Sangat berbeda dengan orang Kristen yang dengan semangat iman sungguh-sungguh mau bekerja keras, rajin, penuh dedikas, dipercaya, dan terus mengembangkan seluruh talenta yang telah Tuhan percayakan kepada mereka sehingga akhirnya mereka menjadi orang yang sukses. Mereka sangat giat bekerja, terus mengembangkan karier dan makin profesional karena didasari oleh rasa tanggungjawab dan kasih kepada Allah. Mereka mendapat banyak berkat dari Allah, namun mereka tahu ke mana dan bagaimana mereka harus mengelola dan menyalurkan seluruh berkat Allah tersebut secara tepat dan berkenan di hati Allah. Walaupun mereka mendapat banyak berkat dari Allah, mereka dengan hati yang tulus dan penuh kasih mempersembahkan seluruhnya kepada Allah untuk karya-Nya, yaitu untuk keselamatan dan kesejahteraan bagi sesamanya. Dalam hal ini mereka menjadi kaya secara materi namun juga mereka kaya secara rohani. Jadi makna uang di tangan orang beriman akan menjadi alat dan saluran berkat bagi banyak orang, tetapi sebaliknya uang di tangan orang fasik akan menjadi akar segala kejahatan. Jika demikian, letak permasalahan yang utama dan prinsipiil adalah apakah kita mencintai uang; ataukah kita mengasihi Allah dan sesama?

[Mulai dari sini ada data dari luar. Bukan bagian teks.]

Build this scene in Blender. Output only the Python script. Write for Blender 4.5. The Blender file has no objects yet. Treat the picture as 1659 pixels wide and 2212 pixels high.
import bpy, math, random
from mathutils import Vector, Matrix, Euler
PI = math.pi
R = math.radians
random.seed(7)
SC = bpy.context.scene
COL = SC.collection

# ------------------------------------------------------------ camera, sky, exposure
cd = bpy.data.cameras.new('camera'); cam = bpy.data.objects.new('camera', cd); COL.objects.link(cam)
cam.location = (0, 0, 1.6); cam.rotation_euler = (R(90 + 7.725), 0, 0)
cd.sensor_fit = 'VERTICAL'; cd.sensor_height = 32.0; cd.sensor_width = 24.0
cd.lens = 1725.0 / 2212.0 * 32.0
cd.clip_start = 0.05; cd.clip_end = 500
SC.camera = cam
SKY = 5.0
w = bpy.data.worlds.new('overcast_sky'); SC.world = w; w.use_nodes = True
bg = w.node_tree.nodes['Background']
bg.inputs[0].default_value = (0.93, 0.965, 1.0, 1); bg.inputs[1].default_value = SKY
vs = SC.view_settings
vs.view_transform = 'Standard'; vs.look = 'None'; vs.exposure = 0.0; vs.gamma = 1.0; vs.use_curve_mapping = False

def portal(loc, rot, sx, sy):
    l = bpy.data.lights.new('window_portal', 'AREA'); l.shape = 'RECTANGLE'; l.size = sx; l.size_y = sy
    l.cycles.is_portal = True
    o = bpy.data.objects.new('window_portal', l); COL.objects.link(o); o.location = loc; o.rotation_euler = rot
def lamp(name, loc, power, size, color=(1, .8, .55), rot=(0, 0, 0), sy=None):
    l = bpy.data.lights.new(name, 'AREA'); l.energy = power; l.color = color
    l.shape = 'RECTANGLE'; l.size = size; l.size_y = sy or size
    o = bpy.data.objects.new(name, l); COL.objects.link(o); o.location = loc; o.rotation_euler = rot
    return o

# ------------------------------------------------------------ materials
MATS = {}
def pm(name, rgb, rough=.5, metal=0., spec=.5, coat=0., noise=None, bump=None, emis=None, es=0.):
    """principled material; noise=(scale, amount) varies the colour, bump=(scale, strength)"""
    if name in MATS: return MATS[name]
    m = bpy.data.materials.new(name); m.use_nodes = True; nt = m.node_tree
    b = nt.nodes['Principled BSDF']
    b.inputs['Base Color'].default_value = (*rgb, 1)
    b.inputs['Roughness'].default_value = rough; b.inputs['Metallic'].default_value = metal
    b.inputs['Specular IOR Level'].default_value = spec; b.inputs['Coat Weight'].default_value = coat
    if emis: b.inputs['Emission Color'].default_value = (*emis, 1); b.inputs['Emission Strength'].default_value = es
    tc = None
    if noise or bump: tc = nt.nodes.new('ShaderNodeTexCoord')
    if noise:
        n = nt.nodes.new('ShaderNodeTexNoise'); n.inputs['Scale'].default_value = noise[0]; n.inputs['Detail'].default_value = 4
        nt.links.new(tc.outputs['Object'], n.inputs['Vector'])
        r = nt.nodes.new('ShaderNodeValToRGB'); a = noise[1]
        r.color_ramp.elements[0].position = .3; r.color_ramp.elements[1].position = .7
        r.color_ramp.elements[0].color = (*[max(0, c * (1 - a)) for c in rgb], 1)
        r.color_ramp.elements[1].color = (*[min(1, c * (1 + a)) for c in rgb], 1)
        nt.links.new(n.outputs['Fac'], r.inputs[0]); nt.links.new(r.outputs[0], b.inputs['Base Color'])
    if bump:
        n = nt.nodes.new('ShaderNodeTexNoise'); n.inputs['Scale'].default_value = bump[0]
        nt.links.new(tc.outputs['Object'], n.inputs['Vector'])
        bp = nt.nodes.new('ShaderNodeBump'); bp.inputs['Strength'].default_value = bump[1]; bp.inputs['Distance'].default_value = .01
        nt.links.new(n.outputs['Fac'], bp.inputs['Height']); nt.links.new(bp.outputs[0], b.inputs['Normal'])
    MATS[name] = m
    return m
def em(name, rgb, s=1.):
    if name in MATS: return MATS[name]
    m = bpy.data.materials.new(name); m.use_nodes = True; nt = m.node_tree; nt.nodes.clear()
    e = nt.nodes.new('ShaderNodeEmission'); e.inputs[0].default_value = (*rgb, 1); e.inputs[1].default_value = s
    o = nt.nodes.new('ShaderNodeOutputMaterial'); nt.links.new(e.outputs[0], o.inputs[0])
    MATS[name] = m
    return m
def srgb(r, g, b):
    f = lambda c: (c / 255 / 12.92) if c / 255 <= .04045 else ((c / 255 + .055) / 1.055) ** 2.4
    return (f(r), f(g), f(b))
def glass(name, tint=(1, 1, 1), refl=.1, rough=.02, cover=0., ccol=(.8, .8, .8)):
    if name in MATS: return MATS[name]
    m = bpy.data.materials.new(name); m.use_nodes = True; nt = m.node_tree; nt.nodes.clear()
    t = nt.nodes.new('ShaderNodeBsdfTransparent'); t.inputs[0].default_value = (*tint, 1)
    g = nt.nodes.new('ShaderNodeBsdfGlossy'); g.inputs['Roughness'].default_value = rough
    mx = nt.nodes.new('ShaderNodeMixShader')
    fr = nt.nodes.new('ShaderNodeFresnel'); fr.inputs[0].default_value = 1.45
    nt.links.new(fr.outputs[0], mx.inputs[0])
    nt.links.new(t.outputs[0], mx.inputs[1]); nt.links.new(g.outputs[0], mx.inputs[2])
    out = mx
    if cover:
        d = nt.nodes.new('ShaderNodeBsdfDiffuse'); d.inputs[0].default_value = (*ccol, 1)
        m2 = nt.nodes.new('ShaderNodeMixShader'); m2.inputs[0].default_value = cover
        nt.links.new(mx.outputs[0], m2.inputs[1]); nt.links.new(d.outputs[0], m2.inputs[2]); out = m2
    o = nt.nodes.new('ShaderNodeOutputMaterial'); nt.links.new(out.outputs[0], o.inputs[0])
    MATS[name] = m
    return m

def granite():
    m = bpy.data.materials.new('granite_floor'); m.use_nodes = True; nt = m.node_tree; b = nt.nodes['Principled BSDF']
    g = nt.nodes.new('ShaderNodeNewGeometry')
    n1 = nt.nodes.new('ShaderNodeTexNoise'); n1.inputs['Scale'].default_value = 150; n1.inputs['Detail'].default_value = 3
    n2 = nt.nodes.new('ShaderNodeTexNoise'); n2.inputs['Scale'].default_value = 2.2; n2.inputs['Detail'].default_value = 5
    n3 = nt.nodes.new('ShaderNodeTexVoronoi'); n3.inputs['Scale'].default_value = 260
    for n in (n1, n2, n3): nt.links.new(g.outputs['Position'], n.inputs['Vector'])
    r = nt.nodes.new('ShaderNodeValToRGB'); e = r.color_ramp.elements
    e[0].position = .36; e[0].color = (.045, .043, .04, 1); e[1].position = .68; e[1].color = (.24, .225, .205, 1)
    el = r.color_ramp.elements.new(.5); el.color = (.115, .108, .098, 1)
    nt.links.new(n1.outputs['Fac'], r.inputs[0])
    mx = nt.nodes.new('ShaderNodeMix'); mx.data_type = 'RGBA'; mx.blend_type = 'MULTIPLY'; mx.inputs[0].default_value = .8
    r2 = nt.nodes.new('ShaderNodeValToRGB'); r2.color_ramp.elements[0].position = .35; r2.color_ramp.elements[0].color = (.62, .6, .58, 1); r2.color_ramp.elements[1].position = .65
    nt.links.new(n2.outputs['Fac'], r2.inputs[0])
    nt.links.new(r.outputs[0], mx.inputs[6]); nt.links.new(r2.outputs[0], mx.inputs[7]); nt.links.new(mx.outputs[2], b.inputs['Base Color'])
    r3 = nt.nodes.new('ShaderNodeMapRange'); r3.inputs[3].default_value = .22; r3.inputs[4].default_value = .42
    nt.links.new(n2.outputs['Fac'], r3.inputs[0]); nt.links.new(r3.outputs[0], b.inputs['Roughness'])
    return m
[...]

Karena itu kita selaku jemaat makin disadarkan makna panggilan kasih kepada Allah dengan segenap hati, segenap jiwa dan segenap akal budi sebagai hukum yang pertama dan yang utama. Manakala kita mengasihi Allah, dan juga mengasihi sesama seperti diri kita sendiri maka kita tidak perlu takut dipercayakan oleh Tuhan kekayaan yang berlimpah. Sebab kekayaan berlimpah yang dipercayakan Tuhan kepada kita tersebut akan kita salurkan secara bertanggungjwab untuk pekerjaan dan kemuliaan nama Tuhan, serta akan kita gunakan untuk memberdayakan dan menolong sesama yang miskin dan menderita. Sebaliknya apabila kita serakah dan mengabdi kepada Mamon, maka seluruh uang dan harta yang kita miliki akan kita gunakan untuk mendukung seluruh program kuasa duniawi, kita manfaatkan untuk menekan orang-orang yang lemah, kita gunakan untuk ketidakadilan dan kejahatan. Jika demikian, bagaimana orientasi hidup kita yang sesungguhnya? Apakah hidup kita kini makin tertuju kepada Allah dan Kristus, ataukah hidup kita tertuju kepada Mamon? Kita perlu menentukan pilihan kita saat ini juga. Tetapi berbahagialah kita yang memilih kesetiaan dan kasih kepada Allah sebagaimana firmanNya: “Bertandinglah dalam pertandingan iman yang benar dan rebutlah hidup yang kekal. Untuk itulah engkau telah dipanggil dan telah engkau ikrarkan ikar yang benar di depan banyak saksi.”